◆ **Aim of the task**:
Where a line of the material contains the string "wide", copy that line.

◆ **Given data**:
*****
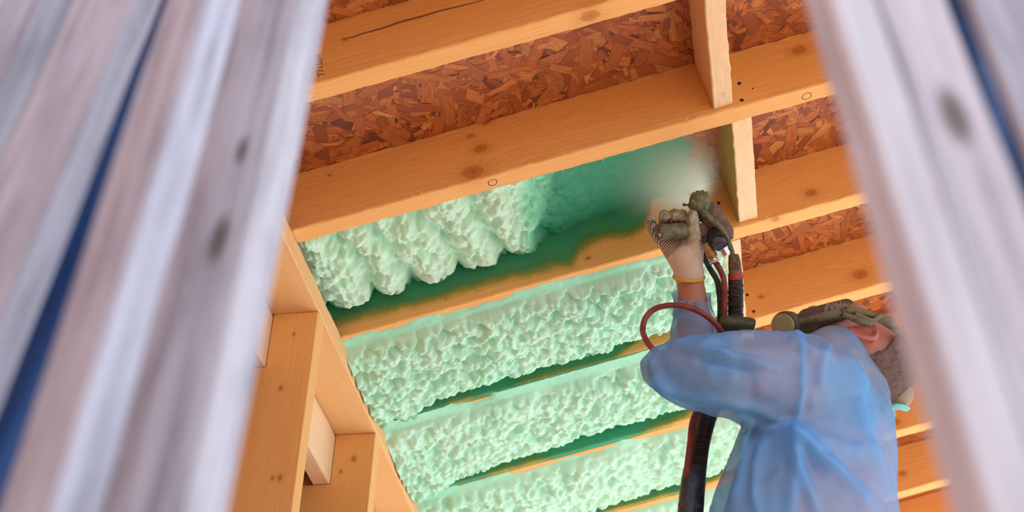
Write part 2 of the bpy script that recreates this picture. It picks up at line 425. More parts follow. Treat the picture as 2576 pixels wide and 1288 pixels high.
*****
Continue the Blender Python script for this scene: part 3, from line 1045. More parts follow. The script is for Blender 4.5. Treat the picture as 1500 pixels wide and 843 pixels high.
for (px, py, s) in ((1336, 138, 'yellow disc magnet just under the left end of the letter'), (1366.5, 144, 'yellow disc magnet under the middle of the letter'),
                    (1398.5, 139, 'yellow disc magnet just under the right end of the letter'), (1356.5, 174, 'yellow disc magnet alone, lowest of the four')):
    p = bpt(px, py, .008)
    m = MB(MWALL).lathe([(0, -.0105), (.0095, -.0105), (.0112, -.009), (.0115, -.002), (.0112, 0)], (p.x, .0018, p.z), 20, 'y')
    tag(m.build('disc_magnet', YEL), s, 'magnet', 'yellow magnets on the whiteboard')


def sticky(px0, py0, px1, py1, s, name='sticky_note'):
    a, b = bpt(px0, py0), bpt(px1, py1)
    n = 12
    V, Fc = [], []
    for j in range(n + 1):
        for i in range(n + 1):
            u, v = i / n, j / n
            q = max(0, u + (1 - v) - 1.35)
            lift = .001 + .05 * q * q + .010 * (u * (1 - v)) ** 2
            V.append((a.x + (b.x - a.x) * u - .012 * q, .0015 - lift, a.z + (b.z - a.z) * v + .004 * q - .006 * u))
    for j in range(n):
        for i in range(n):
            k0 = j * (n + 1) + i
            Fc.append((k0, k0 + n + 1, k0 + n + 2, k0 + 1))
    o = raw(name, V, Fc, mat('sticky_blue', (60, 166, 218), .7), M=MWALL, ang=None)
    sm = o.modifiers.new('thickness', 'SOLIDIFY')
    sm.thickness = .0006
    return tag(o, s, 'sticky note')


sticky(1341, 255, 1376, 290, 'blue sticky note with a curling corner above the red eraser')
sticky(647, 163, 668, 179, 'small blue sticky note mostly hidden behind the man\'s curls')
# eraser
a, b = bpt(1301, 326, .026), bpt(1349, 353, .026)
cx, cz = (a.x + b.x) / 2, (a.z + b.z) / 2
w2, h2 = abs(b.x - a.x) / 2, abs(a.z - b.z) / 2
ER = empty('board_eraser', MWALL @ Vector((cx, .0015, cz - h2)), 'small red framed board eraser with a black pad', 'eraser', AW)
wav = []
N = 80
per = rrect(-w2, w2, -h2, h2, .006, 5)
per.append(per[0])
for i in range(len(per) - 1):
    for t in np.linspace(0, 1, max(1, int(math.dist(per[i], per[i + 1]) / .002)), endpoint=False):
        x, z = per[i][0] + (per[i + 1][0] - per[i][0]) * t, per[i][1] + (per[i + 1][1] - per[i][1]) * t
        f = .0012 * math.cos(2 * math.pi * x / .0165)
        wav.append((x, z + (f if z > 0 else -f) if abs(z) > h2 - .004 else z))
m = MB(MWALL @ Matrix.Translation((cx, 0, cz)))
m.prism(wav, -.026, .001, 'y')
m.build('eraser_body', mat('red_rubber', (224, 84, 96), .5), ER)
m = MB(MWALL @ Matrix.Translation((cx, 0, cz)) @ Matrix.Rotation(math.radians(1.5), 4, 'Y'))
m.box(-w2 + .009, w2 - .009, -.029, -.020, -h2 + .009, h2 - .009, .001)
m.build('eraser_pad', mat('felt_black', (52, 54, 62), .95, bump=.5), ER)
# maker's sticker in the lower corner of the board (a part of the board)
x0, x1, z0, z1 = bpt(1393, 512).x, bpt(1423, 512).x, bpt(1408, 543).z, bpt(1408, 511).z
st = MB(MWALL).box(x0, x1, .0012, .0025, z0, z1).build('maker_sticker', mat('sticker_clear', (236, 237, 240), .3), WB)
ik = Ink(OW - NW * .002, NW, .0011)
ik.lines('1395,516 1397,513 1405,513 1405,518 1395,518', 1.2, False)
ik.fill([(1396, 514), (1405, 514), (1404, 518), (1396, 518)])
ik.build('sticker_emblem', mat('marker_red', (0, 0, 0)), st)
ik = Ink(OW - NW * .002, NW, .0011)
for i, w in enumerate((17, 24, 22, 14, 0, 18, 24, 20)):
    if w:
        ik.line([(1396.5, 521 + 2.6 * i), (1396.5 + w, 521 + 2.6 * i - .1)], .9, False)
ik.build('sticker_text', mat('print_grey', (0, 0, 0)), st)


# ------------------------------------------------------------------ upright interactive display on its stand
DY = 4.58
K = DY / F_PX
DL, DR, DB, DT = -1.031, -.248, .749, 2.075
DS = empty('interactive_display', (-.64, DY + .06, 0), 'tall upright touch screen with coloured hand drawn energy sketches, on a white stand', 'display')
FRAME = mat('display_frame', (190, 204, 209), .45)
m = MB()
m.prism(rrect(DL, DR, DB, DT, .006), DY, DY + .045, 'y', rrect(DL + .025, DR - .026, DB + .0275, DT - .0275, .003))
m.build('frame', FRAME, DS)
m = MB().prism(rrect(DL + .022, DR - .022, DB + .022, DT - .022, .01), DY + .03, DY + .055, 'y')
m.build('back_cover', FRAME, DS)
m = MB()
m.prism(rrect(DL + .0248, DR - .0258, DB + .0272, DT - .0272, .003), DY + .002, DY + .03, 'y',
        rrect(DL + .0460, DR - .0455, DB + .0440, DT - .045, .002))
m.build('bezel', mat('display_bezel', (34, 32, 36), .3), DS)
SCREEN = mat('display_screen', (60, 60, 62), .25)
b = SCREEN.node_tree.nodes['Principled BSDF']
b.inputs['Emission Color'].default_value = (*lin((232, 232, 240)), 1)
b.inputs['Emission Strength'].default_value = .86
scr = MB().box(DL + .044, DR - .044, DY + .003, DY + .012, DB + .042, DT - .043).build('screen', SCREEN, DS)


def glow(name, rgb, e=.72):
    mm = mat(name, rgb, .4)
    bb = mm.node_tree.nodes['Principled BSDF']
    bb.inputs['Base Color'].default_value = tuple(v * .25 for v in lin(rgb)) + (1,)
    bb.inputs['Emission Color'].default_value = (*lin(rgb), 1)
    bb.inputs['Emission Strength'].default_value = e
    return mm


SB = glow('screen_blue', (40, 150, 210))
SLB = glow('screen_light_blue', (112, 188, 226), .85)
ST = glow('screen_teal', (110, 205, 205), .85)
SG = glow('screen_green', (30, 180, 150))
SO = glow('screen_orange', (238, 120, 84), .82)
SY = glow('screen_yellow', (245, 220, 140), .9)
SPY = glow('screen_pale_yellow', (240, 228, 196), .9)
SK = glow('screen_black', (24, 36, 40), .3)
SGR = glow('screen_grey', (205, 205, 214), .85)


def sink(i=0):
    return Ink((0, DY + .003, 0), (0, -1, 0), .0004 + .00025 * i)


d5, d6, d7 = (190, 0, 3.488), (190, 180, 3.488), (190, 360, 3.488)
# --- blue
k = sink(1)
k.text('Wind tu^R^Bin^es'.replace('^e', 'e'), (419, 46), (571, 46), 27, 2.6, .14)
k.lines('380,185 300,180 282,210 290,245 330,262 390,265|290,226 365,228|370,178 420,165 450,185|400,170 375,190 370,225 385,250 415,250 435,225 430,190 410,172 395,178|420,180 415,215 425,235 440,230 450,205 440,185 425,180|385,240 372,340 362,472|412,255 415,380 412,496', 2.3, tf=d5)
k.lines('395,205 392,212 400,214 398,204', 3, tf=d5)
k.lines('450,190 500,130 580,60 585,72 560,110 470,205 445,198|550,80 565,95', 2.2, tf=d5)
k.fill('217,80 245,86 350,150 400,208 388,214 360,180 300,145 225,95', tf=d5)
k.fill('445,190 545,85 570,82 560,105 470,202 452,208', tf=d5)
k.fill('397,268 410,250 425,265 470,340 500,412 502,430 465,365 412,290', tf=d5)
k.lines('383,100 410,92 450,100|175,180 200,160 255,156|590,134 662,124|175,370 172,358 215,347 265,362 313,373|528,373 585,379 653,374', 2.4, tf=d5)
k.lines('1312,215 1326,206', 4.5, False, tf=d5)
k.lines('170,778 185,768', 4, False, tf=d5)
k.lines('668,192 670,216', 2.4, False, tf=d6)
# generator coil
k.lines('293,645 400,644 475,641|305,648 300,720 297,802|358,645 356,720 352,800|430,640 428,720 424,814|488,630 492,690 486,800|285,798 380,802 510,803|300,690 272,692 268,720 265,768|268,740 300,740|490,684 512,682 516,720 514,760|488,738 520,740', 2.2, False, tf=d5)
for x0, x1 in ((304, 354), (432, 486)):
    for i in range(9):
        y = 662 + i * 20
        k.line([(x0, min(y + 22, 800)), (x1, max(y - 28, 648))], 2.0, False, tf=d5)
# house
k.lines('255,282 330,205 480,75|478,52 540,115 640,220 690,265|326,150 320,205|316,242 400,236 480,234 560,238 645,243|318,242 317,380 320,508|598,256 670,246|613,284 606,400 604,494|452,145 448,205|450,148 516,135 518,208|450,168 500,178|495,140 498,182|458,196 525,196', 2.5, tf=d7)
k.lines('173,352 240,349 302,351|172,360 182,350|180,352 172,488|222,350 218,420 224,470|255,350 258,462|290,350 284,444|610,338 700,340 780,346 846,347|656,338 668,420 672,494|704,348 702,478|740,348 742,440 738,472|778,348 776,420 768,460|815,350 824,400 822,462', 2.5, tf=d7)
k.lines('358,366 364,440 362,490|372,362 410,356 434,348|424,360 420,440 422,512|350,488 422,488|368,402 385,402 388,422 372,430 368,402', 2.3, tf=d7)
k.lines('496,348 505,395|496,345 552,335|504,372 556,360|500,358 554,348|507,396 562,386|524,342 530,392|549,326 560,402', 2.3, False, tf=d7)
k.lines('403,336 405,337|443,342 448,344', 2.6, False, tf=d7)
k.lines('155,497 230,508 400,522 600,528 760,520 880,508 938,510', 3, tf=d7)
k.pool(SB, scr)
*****
◆ **Completed exercise**:
Write part 2 of the bpy script that recreates this picture. It picks up at line 425. More parts follow. Treat the picture as 2576 pixels wide and 1288 pixels high.
Continue the Blender Python script for this scene: part 3, from line 1045. More parts follow. The script is for Blender 4.5. Treat the picture as 1500 pixels wide and 843 pixels high.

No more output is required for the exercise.